Inasmuch as "multi planetary" means multiple _self supporting_ planetary settlements (and otherwise, what's the point?), that seems to be an entirely unrealistic goal for the foreseeable future, so, by definition, there cannot really be a "critical path" to such a goal.

2 comments

No other system currently built will get human to Mars even non-self supporting.
That may be so, but that's a different claim. If he had a plausible path to build a backstop against catastrophes threatening to wipe out humanity, a case could be made that this should outweigh everyday regulations & petty bureaucratic paperwork.

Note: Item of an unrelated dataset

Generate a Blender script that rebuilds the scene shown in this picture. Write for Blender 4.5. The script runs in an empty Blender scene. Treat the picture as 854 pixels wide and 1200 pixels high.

What he has is a plausible path to shipping canned apes for a brief sojourn to a far away locale fairly hostile to long term habitation. If that's what he wants, fine, but there's no reason the regular legal process needs to be waived for that.

> a plausible path to shipping canned apes for a brief sojourn

The important part of that end is a much more economical tech for putting mass into orbit. I'd argue that is currently the single most effective thing that we can do toward becoming multiplanetary. Yes it still leaves a very long road ahead, but it's a bridge across an otherwise impassible chasm. A related Heinlein/Pournelle exchange:

  Unfortunately, in Blowups Happen a capability for orbiting large payloads had been developed. "Aha," I said. "I see your problem. If you can get a ship into orbit, you're halfway to the moon."
  "No," Bob said. "If you can get your ship into orbit, you're halfway to anywhere."
  He was very nearly right.
https://space.stackexchange.com/questions/35015/where-did-he...
Nothing is self supporting on long enough timescales.